-- Start INFORMATION PROVIDED --
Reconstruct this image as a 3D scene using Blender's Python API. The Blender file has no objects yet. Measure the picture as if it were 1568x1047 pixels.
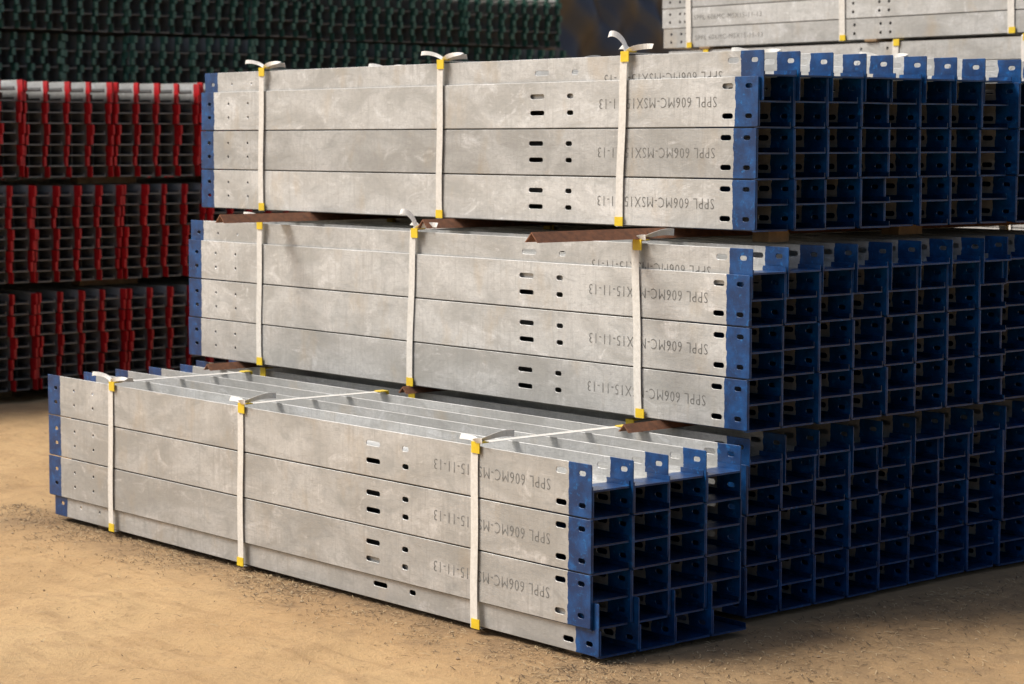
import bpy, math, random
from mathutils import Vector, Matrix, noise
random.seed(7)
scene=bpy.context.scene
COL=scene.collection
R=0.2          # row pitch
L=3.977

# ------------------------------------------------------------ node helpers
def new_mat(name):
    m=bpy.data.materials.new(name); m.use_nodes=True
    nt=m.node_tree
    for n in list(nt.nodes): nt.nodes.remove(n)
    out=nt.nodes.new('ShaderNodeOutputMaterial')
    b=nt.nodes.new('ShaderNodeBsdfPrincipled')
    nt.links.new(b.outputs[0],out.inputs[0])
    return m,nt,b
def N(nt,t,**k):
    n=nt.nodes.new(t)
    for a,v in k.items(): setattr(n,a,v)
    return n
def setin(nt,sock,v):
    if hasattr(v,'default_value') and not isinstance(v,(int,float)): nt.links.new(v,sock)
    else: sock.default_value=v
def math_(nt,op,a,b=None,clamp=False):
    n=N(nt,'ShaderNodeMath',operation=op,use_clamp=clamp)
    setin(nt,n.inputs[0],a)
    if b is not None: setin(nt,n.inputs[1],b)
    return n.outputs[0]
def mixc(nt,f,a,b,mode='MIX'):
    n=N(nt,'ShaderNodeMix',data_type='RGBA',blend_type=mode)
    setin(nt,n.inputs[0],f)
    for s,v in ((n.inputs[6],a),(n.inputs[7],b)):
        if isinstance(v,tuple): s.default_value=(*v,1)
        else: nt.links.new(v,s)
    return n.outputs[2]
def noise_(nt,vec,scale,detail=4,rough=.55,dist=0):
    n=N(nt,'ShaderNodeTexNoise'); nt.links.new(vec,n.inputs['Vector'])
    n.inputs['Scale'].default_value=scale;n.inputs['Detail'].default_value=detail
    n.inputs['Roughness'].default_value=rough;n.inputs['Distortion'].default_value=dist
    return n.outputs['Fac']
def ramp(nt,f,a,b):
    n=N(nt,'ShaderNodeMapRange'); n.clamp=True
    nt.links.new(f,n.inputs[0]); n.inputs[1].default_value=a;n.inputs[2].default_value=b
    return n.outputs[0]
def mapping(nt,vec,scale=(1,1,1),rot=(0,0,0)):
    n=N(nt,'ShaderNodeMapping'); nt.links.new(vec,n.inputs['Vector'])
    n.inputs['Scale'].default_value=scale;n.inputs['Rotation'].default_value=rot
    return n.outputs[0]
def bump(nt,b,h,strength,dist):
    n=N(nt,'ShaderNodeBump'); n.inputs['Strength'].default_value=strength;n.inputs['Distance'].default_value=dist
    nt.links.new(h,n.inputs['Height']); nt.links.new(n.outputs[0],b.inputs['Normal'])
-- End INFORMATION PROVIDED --
Write out the listing above exactly as it stands, pictures excluded.

#### [TASK RESPONSE]
Reconstruct this image as a 3D scene using Blender's Python API. The Blender file has no objects yet. Measure the picture as if it were 1568x1047 pixels.
import bpy, math, random
from mathutils import Vector, Matrix, noise
random.seed(7)
scene=bpy.context.scene
COL=scene.collection
R=0.2          # row pitch
L=3.977

# ------------------------------------------------------------ node helpers
def new_mat(name):
    m=bpy.data.materials.new(name); m.use_nodes=True
    nt=m.node_tree
    for n in list(nt.nodes): nt.nodes.remove(n)
    out=nt.nodes.new('ShaderNodeOutputMaterial')
    b=nt.nodes.new('ShaderNodeBsdfPrincipled')
    nt.links.new(b.outputs[0],out.inputs[0])
    return m,nt,b
def N(nt,t,**k):
    n=nt.nodes.new(t)
    for a,v in k.items(): setattr(n,a,v)
    return n
def setin(nt,sock,v):
    if hasattr(v,'default_value') and not isinstance(v,(int,float)): nt.links.new(v,sock)
    else: sock.default_value=v
def math_(nt,op,a,b=None,clamp=False):
    n=N(nt,'ShaderNodeMath',operation=op,use_clamp=clamp)
    setin(nt,n.inputs[0],a)
    if b is not None: setin(nt,n.inputs[1],b)
    return n.outputs[0]
def mixc(nt,f,a,b,mode='MIX'):
    n=N(nt,'ShaderNodeMix',data_type='RGBA',blend_type=mode)
    setin(nt,n.inputs[0],f)
    for s,v in ((n.inputs[6],a),(n.inputs[7],b)):
        if isinstance(v,tuple): s.default_value=(*v,1)
        else: nt.links.new(v,s)
    return n.outputs[2]
def noise_(nt,vec,scale,detail=4,rough=.55,dist=0):
    n=N(nt,'ShaderNodeTexNoise'); nt.links.new(vec,n.inputs['Vector'])
    n.inputs['Scale'].default_value=scale;n.inputs['Detail'].default_value=detail
    n.inputs['Roughness'].default_value=rough;n.inputs['Distortion'].default_value=dist
    return n.outputs['Fac']
def ramp(nt,f,a,b):
    n=N(nt,'ShaderNodeMapRange'); n.clamp=True
    nt.links.new(f,n.inputs[0]); n.inputs[1].default_value=a;n.inputs[2].default_value=b
    return n.outputs[0]
def mapping(nt,vec,scale=(1,1,1),rot=(0,0,0)):
    n=N(nt,'ShaderNodeMapping'); nt.links.new(vec,n.inputs['Vector'])
    n.inputs['Scale'].default_value=scale;n.inputs['Rotation'].default_value=rot
    return n.outputs[0]
def bump(nt,b,h,strength,dist):
    n=N(nt,'ShaderNodeBump'); n.inputs['Strength'].default_value=strength;n.inputs['Distance'].default_value=dist
    nt.links.new(h,n.inputs['Height']); nt.links.new(n.outputs[0],b.inputs['Normal'])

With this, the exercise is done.